TASK BRIEF:
All of the listing below must be repeated word for word. Pictures are the only thing to omit.

##############################

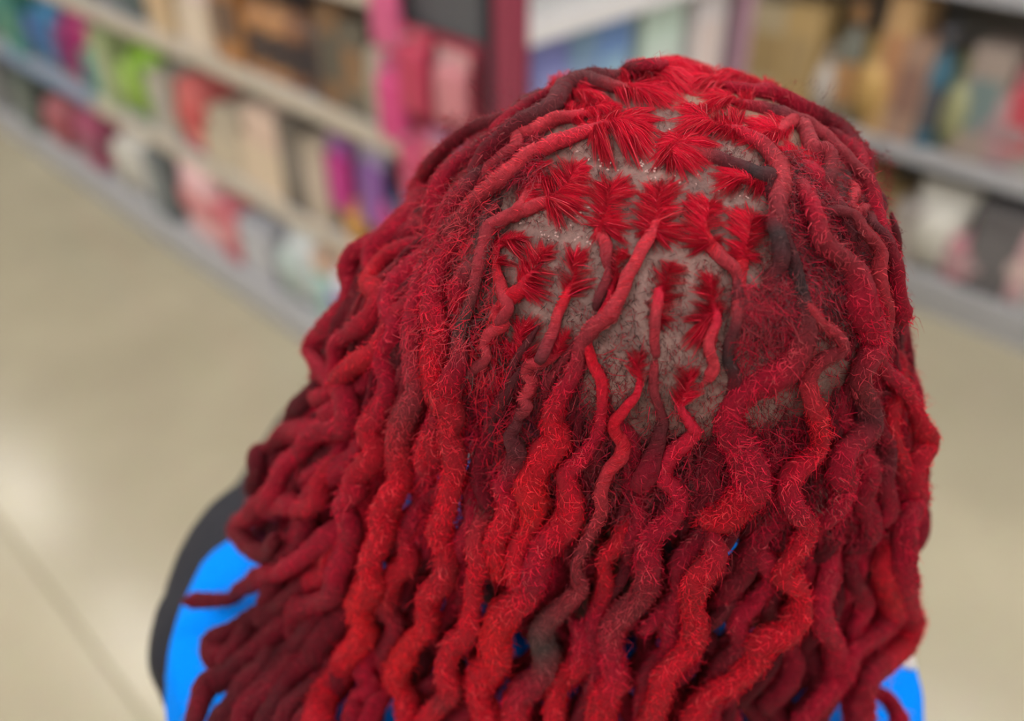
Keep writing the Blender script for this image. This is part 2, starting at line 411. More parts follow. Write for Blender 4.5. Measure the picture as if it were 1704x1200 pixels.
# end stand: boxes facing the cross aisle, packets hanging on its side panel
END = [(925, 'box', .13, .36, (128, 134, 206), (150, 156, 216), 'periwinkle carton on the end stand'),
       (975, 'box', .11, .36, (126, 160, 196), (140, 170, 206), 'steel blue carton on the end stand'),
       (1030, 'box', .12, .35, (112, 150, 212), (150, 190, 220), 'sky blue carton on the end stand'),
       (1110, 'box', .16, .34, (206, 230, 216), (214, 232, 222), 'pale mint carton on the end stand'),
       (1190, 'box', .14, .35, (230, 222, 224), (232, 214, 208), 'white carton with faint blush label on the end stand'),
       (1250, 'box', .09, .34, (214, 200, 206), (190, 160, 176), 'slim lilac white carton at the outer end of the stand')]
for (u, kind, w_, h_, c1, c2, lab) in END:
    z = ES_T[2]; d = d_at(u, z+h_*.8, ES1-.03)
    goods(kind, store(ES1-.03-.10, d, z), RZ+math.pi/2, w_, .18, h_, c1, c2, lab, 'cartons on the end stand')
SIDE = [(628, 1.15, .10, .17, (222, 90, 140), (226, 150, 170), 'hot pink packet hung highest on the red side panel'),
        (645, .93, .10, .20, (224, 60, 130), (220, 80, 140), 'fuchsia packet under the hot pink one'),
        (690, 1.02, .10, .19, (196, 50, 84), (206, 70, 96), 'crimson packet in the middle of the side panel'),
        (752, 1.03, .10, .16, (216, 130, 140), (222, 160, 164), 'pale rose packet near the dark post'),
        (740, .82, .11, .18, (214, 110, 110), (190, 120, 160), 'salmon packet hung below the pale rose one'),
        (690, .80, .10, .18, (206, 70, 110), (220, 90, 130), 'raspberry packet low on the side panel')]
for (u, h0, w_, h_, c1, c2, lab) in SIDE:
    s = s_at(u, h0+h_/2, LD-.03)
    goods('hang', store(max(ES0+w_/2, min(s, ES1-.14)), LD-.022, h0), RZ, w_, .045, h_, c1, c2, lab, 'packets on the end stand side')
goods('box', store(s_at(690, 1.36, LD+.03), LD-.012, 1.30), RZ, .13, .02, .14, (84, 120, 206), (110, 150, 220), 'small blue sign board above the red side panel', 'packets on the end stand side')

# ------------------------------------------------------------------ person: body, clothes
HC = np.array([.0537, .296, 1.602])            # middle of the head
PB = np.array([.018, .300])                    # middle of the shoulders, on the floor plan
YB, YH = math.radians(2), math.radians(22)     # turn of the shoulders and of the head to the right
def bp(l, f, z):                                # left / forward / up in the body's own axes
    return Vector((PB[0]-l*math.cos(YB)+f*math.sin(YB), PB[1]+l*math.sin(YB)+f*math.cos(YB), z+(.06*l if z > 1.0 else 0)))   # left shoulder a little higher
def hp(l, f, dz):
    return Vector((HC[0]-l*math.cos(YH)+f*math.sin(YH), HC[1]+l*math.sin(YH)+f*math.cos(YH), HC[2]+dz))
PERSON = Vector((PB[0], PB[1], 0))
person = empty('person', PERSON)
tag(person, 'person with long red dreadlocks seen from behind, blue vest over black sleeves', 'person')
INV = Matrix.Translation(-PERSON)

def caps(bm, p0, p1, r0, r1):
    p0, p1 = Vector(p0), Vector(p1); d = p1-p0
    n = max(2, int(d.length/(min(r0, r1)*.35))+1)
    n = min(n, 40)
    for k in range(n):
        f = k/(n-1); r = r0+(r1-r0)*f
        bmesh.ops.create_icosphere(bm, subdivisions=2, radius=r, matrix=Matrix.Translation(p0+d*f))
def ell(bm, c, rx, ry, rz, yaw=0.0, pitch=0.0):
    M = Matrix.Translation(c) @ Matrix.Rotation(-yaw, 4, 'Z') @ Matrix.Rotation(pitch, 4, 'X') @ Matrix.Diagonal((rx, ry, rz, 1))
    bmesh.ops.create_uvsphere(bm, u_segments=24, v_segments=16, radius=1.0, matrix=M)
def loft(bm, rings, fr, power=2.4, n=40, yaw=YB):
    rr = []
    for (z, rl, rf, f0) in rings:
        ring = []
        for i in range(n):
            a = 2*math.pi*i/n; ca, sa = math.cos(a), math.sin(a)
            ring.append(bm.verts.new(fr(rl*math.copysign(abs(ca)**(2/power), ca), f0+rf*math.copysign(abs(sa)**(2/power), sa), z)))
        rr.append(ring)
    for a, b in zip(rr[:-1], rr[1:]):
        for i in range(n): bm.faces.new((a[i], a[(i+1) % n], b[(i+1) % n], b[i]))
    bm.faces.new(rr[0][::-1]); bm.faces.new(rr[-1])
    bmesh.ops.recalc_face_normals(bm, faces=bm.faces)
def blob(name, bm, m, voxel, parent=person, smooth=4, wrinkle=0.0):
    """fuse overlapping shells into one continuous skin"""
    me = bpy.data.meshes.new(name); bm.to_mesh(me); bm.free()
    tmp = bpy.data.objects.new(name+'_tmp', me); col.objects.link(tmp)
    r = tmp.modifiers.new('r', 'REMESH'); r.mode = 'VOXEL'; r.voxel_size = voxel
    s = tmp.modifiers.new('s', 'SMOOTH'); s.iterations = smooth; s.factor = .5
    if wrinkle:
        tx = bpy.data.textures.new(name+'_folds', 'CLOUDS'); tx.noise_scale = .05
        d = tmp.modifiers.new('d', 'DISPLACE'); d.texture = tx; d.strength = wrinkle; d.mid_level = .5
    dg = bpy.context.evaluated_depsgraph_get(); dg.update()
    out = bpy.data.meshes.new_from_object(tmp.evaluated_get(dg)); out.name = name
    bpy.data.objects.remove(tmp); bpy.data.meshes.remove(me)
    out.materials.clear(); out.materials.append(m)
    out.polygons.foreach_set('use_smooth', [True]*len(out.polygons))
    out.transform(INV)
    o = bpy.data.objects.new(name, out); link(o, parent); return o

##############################

ANSWER TO THIS TASK:
Keep writing the Blender script for this image. This is part 2, starting at line 411. More parts follow. Write for Blender 4.5. Measure the picture as if it were 1704x1200 pixels.
# end stand: boxes facing the cross aisle, packets hanging on its side panel
END = [(925, 'box', .13, .36, (128, 134, 206), (150, 156, 216), 'periwinkle carton on the end stand'),
       (975, 'box', .11, .36, (126, 160, 196), (140, 170, 206), 'steel blue carton on the end stand'),
       (1030, 'box', .12, .35, (112, 150, 212), (150, 190, 220), 'sky blue carton on the end stand'),
       (1110, 'box', .16, .34, (206, 230, 216), (214, 232, 222), 'pale mint carton on the end stand'),
       (1190, 'box', .14, .35, (230, 222, 224), (232, 214, 208), 'white carton with faint blush label on the end stand'),
       (1250, 'box', .09, .34, (214, 200, 206), (190, 160, 176), 'slim lilac white carton at the outer end of the stand')]
for (u, kind, w_, h_, c1, c2, lab) in END:
    z = ES_T[2]; d = d_at(u, z+h_*.8, ES1-.03)
    goods(kind, store(ES1-.03-.10, d, z), RZ+math.pi/2, w_, .18, h_, c1, c2, lab, 'cartons on the end stand')
SIDE = [(628, 1.15, .10, .17, (222, 90, 140), (226, 150, 170), 'hot pink packet hung highest on the red side panel'),
        (645, .93, .10, .20, (224, 60, 130), (220, 80, 140), 'fuchsia packet under the hot pink one'),
        (690, 1.02, .10, .19, (196, 50, 84), (206, 70, 96), 'crimson packet in the middle of the side panel'),
        (752, 1.03, .10, .16, (216, 130, 140), (222, 160, 164), 'pale rose packet near the dark post'),
        (740, .82, .11, .18, (214, 110, 110), (190, 120, 160), 'salmon packet hung below the pale rose one'),
        (690, .80, .10, .18, (206, 70, 110), (220, 90, 130), 'raspberry packet low on the side panel')]
for (u, h0, w_, h_, c1, c2, lab) in SIDE:
    s = s_at(u, h0+h_/2, LD-.03)
    goods('hang', store(max(ES0+w_/2, min(s, ES1-.14)), LD-.022, h0), RZ, w_, .045, h_, c1, c2, lab, 'packets on the end stand side')
goods('box', store(s_at(690, 1.36, LD+.03), LD-.012, 1.30), RZ, .13, .02, .14, (84, 120, 206), (110, 150, 220), 'small blue sign board above the red side panel', 'packets on the end stand side')

# ------------------------------------------------------------------ person: body, clothes
HC = np.array([.0537, .296, 1.602])            # middle of the head
PB = np.array([.018, .300])                    # middle of the shoulders, on the floor plan
YB, YH = math.radians(2), math.radians(22)     # turn of the shoulders and of the head to the right
def bp(l, f, z):                                # left / forward / up in the body's own axes
    return Vector((PB[0]-l*math.cos(YB)+f*math.sin(YB), PB[1]+l*math.sin(YB)+f*math.cos(YB), z+(.06*l if z > 1.0 else 0)))   # left shoulder a little higher
def hp(l, f, dz):
    return Vector((HC[0]-l*math.cos(YH)+f*math.sin(YH), HC[1]+l*math.sin(YH)+f*math.cos(YH), HC[2]+dz))
PERSON = Vector((PB[0], PB[1], 0))
person = empty('person', PERSON)
tag(person, 'person with long red dreadlocks seen from behind, blue vest over black sleeves', 'person')
INV = Matrix.Translation(-PERSON)

def caps(bm, p0, p1, r0, r1):
    p0, p1 = Vector(p0), Vector(p1); d = p1-p0
    n = max(2, int(d.length/(min(r0, r1)*.35))+1)
    n = min(n, 40)
    for k in range(n):
        f = k/(n-1); r = r0+(r1-r0)*f
        bmesh.ops.create_icosphere(bm, subdivisions=2, radius=r, matrix=Matrix.Translation(p0+d*f))
def ell(bm, c, rx, ry, rz, yaw=0.0, pitch=0.0):
    M = Matrix.Translation(c) @ Matrix.Rotation(-yaw, 4, 'Z') @ Matrix.Rotation(pitch, 4, 'X') @ Matrix.Diagonal((rx, ry, rz, 1))
    bmesh.ops.create_uvsphere(bm, u_segments=24, v_segments=16, radius=1.0, matrix=M)
def loft(bm, rings, fr, power=2.4, n=40, yaw=YB):
    rr = []
    for (z, rl, rf, f0) in rings:
        ring = []
        for i in range(n):
            a = 2*math.pi*i/n; ca, sa = math.cos(a), math.sin(a)
            ring.append(bm.verts.new(fr(rl*math.copysign(abs(ca)**(2/power), ca), f0+rf*math.copysign(abs(sa)**(2/power), sa), z)))
        rr.append(ring)
    for a, b in zip(rr[:-1], rr[1:]):
        for i in range(n): bm.faces.new((a[i], a[(i+1) % n], b[(i+1) % n], b[i]))
    bm.faces.new(rr[0][::-1]); bm.faces.new(rr[-1])
    bmesh.ops.recalc_face_normals(bm, faces=bm.faces)
def blob(name, bm, m, voxel, parent=person, smooth=4, wrinkle=0.0):
    """fuse overlapping shells into one continuous skin"""
    me = bpy.data.meshes.new(name); bm.to_mesh(me); bm.free()
    tmp = bpy.data.objects.new(name+'_tmp', me); col.objects.link(tmp)
    r = tmp.modifiers.new('r', 'REMESH'); r.mode = 'VOXEL'; r.voxel_size = voxel
    s = tmp.modifiers.new('s', 'SMOOTH'); s.iterations = smooth; s.factor = .5
    if wrinkle:
        tx = bpy.data.textures.new(name+'_folds', 'CLOUDS'); tx.noise_scale = .05
        d = tmp.modifiers.new('d', 'DISPLACE'); d.texture = tx; d.strength = wrinkle; d.mid_level = .5
    dg = bpy.context.evaluated_depsgraph_get(); dg.update()
    out = bpy.data.meshes.new_from_object(tmp.evaluated_get(dg)); out.name = name
    bpy.data.objects.remove(tmp); bpy.data.meshes.remove(me)
    out.materials.clear(); out.materials.append(m)
    out.polygons.foreach_set('use_smooth', [True]*len(out.polygons))
    out.transform(INV)
    o = bpy.data.objects.new(name, out); link(o, parent); return o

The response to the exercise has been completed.